At an even more personal level, I used to train my HUMINT'ers in the principles of indicator analysis for interrogation. The baseline of information regarding kinesics, cognition and emotion is gathered during the first phase of the interrogation (or, if the situation allows, during the first screening interview). In this case, the indicators developed are used, not for "warning" in the standard sense, but to alert the interrogator to deception, potential leads and openings for manipulation of any one or all of the three mentioned aspects of the source.
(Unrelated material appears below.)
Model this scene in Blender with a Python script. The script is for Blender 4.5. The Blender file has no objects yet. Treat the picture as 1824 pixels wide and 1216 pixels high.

To get back to analysis, the unfortunate truth is that many analysts at the tactical level have neither the training nor the experience to effectively implement a warning system for their units. Another obstacle is that, even if they develop the best list of indicators available in-country, unless they have an effective system for monitoring incoming information specifically for indicators and disseminating immediate warning, it ends up being a waste of valuable time of a critical asset. Just as Grabo relates for the strategic level, to be effective at the unit level it would also have to be a full time gig - and I know of few units that can spare an analyst to do nothing more than the warning job. But most competent analysts are still able to integrate elements of the warning discipline into everything else they've got on their plate. I'm sure many of those on the board can think of examples.